First deployed in 1991 in Denmark, wind is now operating in the waters of 12 nations, and its capacity has increased 6-times since 2006.  Of course, the rapid increase reflects the very small base from which it is growing.

The principal barrier to offshore wind development is cost and not the wind resource.  Ocean winds are among the best in the world, but costs for capturing that wind remain much greater than land wind farms.  Offshore wind in the USA costs about 18 to 22 cents per kilowatt-hour, when wind on land can be produced for 5 cents per kilowatt-hour.
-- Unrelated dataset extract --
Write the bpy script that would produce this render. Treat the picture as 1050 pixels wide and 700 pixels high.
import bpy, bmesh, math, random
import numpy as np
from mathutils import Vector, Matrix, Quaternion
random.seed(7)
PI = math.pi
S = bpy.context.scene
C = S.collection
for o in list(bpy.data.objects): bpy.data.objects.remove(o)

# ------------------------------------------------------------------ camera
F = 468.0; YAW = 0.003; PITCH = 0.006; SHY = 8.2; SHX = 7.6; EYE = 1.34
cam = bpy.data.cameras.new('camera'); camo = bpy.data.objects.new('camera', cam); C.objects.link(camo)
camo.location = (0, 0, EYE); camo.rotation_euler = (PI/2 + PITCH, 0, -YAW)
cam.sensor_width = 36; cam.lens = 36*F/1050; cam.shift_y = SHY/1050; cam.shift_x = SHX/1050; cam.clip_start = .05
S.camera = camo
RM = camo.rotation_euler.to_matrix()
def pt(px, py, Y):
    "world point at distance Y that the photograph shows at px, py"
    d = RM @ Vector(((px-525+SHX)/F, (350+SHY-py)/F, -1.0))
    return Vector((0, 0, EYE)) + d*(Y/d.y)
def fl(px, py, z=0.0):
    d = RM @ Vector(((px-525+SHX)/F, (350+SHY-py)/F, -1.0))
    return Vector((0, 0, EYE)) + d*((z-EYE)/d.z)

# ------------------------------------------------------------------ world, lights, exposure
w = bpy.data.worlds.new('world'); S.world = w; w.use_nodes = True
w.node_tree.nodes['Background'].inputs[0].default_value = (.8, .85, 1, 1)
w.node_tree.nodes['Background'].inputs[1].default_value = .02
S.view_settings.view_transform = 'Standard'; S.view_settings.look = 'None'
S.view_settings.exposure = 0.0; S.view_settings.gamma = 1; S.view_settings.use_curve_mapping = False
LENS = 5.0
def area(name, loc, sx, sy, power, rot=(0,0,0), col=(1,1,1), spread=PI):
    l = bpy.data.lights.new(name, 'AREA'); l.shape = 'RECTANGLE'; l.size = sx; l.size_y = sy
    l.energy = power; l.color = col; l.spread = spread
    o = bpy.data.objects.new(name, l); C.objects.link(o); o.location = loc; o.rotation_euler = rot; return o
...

Will the US begin producing offshore wind?  Major challenges to offshore wind development exist here, when compared to Europe or Asia. Though Hawaii is an exception, many parts of the coastal USA have lower electricity prices than found around the world and have access to large, substantially lower priced land wind resources.    Siting wind on land in the geographically small, heavily populated UK is much more difficult than doing so in Texas, Oregon, California, Washington, New York, all of which have good on-land wind resources.  The case for building offshore wind is much more difficult to make when land-based wind can be developed and a lower cost.

Despite the obstacles, at least three offshore US wind projects are in serious stages of development--the Cape Wind project in Massachusetts, a Rhode Island proposed project, and a wind farm off New Jersey.  Perhaps one of these three projects will become America's first, but offshore wind will face an uphill climb in the USA for many years to come, unless its costs fall considerably.